給料、日本の2-3倍=60年代後半の技術移民=「通信拡張」で貢献=スタンダード・エレクトリク社呼び寄せ「星座の会」35周年、旧交温める

7月13日(火)

  「実りを照らすブラジルで星座の会は栄え行く」。スタンダード・エレクトリク社(リオデジャネイロ)の呼び寄せで、ブラジルに渡った技術移民の渡伯三十五周年記念式典が十日、サンパウロ市リベルダーデ区の岩手県人会会館であった。家族も含めて約五十人が出席、旧交を温めた。
 六四年に樹立したブラジルの軍事政権。インフレ抑制と経済成長の両立を目指し、外貨の導入、金融の引き締めなどの政策を掲げた。その中で、通信拡張計画が打ち出される。
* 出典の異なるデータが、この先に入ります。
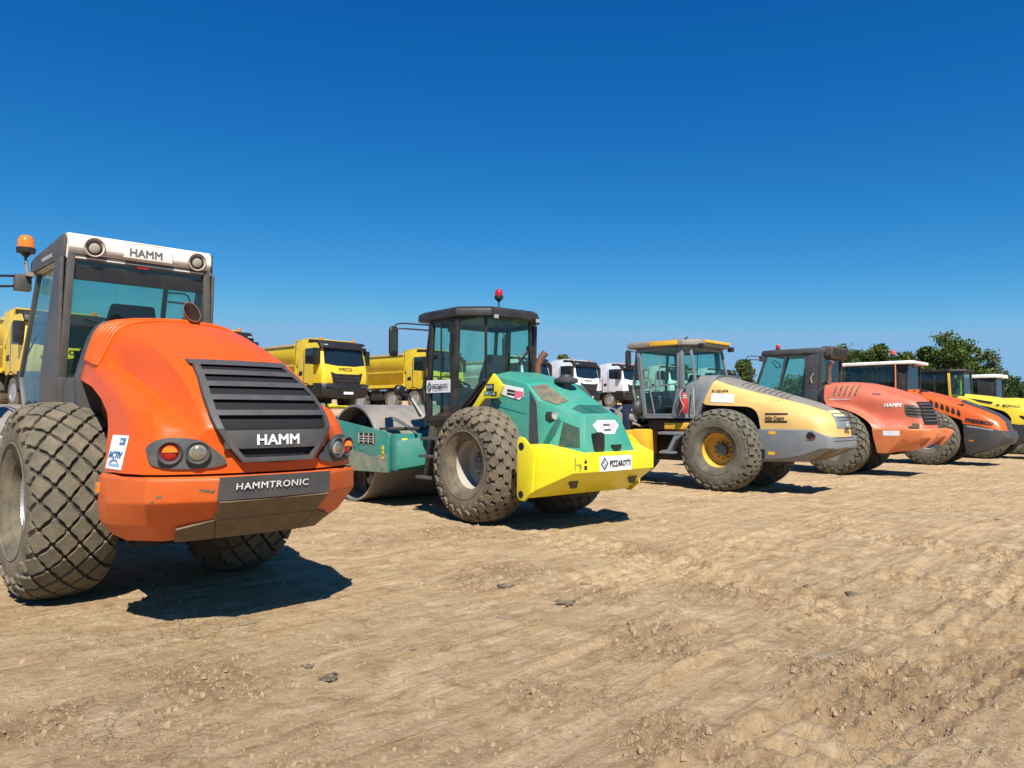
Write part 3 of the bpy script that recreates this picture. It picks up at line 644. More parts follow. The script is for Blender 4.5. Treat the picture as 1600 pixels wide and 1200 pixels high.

 電話交換機の製造メーカーは、取り付け工事までを義務付けられることになり、専門技術者がいることになった。スタンダード社は、戦後最高の好況(イザナギ景気)に沸く日本に注目。実戦力の強化に乗り出した。
 「給与が日本の二~三倍で、その待遇は魅力でした」。山崎正美さん(71、京都府出身)は応募動機を語る。家族と共に、移民船で渡航するつもりだった。会社側が、一カ月も待っていられないと要求。一人空路でリオに向かった。
 六八年十二月の第一便から七〇年五月の第十五便まで七十五人。その中間である六九年を基準に、今年が三十五周年になった。
 移住者によって、契約期間は異なる。山崎さんは、搭乗前に、一年契約であることを知らされた。「最初は妻にも、言えませんでした。日本では終身雇用だったので…」。
 田中公さん(62、福岡県出身)は都築電気に勤務していた。日本でのサラリーマン生活に失望。海外に活躍の場を求め、第一便できた。「一万回線のシステムを開局するまでに二年かかっていました。私たちは、それを半年に縮めた」と胸を張る。
 諸般の事情から、半数近くが日本に帰国した。連絡の取れない人や故人を除くと、ブラジル在住者は、二十八人。
 進出企業の従業員から会社経営者、食堂の店主など、今の仕事は様々だ。文協や援協など日系団体に入った人も。八二年に「星座の会」を立ち上げ、親睦を図っている。
 式では物故者四人に追悼した後、ブッフェの食事をとり、昔話に花を咲かせた。